The more I peeled my own personal onion, the more I realised how little I had known; how naïve and asleep I had been in my personal relating. Each epiphany led me to another support group, recovery programme, blog post, book, podcast, app or video that offered yet more insight into why I was the way I was – and how I may go about the slow process of changing my attitudes and troublesome relating patterns, for a happier and healthier future.

But not only me. The more people in this sphere I talked to, the more I realised how many were also struggling with similar issues, and just how helpful this font of accumulated knowledge could be.

Sharing is caring.

And so I made suggestions to people for readings I thought they might find useful. I recommended them YouTube channels to follow. I shared my experiences, relating them to what I had since learned – and my words seemed to help people. Seeing that light bulb go off for them was the most fantastic feeling.

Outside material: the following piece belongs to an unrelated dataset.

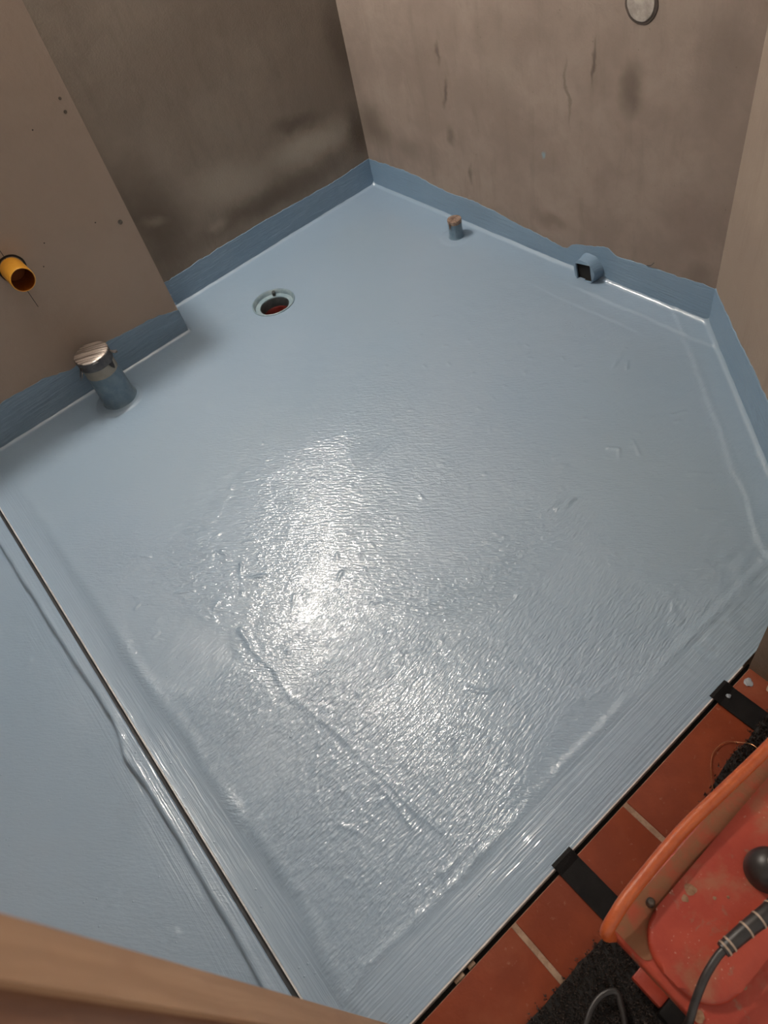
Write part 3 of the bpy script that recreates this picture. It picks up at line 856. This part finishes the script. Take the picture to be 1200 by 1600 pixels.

Then, around a year on from my first spiritual awakening, and against my better judgement, I got involved in a short, intense relationship with an acutely unrecovered codependent. And suddenly I saw things from the other side: the frustration and resentment caused by managing another person’s chronic neediness and control issues. I realised, with some discomfort, how dealing with me at my worst, pre-recovery, must have been for those around me at the time.

A road less travelled.

That breakup, painful as it was, didn’t kill me as I’d feared – I owed that to my growing understanding.

In fact, the experience gave me a new awareness, a fresh determination to continue changing, and kick-started me down a path of learning even more: not just about codependency this time, but about communicating needs respectfully, following personal goals, challenging faulty thinking, and the all-important act of daily self-care.

I sought insight, support, strategies, techniques and tools to get me through… and then I resolved to try and pass those on, too.

And that’s where the idea for Healing Hub really began.

Helping you heal.

I believe this site, and its sister site AttachmentAddiction.com (where I’ll be blogging on codependency issues) are the best way I can share these recovery materials and insights with those who need it most.

Here, I try to help you do the most important thing of all: look after yourself.